Таким образом, в Европе оставались лишь три державы, с которыми приходилось считаться: Австрия, Франция, Англия, а для того, чтобы поссорить эти державы между собой или подкупить их, используя в качестве приманки обещание территориальных приобретений, не требовалось большого искусства. Англия и Франция по-прежнему все еще являлись соперниками на море; Францию можно было привлечь перспективой территориальных захватов в Бельгии и Германии; Австрию можно было прельстить обещаниями всяческих выгод за счет Франции, Пруссии, а со времени Иосифа II и за счет Баварии. Таким образом, при умелом использовании сталкивающихся интересов Россия могла обеспечить поддержку любой своей дипломатической акции со стороны сильных, даже со стороны превосходящих по силе союзников.

И вот, лицом к лицу с этими распадающимися соседними странами, лицом к лицу с этими тремя великими державами, раздираемыми вечными ссорами в силу своих традиций, экономических условий, политических или династических интересов или завоевательных устремлений, постоянно стремившимися друг друга перехитрить, – стояла единая, однородная, молодая, быстро возвышающаяся Россия, почти неуязвимая и совершенно недоступная для завоеваний, к тому же представлявшая собой нетронутый, крайне податливый пластический материал.

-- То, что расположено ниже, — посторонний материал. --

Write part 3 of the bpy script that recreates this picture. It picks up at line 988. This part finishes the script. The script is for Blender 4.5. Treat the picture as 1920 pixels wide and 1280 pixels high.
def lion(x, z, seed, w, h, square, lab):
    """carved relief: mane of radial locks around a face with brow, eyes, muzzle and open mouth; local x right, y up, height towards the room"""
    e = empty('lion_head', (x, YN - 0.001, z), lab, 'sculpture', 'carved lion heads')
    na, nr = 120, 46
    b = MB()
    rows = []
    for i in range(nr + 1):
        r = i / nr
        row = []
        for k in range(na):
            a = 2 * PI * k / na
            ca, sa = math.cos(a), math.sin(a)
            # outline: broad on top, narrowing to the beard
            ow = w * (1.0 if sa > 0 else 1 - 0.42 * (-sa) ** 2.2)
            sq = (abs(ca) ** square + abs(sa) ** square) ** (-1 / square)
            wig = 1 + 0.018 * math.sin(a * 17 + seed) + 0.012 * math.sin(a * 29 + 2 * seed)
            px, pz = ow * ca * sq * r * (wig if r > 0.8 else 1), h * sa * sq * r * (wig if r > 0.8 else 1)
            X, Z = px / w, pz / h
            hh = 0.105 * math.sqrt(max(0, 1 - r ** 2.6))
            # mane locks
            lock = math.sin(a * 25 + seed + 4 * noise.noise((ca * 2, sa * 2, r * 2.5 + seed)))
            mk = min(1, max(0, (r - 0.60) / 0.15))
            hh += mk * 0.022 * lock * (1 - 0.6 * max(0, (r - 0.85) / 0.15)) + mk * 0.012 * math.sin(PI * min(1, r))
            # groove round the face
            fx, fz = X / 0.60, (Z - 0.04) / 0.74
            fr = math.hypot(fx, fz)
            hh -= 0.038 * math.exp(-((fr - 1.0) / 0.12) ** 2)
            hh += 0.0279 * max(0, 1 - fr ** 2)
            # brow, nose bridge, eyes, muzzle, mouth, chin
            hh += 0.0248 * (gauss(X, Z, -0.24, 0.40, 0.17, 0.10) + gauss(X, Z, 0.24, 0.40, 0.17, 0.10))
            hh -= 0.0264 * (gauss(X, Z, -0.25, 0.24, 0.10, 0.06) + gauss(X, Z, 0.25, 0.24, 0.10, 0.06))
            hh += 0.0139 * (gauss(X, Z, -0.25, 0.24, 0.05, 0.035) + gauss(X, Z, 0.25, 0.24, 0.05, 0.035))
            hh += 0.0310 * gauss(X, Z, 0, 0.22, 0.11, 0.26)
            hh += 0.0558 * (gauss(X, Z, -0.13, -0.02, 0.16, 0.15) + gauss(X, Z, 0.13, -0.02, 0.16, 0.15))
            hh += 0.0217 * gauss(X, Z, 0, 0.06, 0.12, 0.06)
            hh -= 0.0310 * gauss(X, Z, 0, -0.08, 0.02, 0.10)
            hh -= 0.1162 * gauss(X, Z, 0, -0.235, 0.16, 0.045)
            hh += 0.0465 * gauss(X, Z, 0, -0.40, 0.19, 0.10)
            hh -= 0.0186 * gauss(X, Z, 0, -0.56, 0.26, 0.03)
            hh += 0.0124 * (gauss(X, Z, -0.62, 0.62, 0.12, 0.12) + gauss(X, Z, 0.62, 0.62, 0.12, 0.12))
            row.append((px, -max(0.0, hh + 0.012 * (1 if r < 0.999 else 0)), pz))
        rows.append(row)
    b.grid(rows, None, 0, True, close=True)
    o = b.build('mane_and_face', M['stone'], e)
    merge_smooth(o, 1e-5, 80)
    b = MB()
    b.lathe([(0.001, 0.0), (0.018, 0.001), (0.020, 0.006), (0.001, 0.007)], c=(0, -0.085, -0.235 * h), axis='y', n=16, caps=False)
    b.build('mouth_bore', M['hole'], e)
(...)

Какая находка для талантливых и честолюбивых людей, для людей, стремившихся к власти, все равно, где и каким путем, лишь бы это была действительная власть, действительная арена для их таланта и честолюбия! А таких людей «просвещенный» восемнадцатый век порождал в огромном количестве; во имя служения «человечеству» эти люди разъезжали по всей Европе, посещали дворы всех просвещенных государей, – а какой государь не желал быть в то время просвещенным! – и оседали там, где находили выгодное место, образуя своего рода «не имеющий отечества» дворянско-буржуазный интернационал просвещения. Этот интернационал пал к ногам северной Семирамиды, также не имевшей отечества Софии-Августы Ангальт-Цербстской, названной в России Екатериной II, и именно из этого интернационала сама Екатерина набирала нужные ей элементы для своего иезуитского ордена русской дипломатии.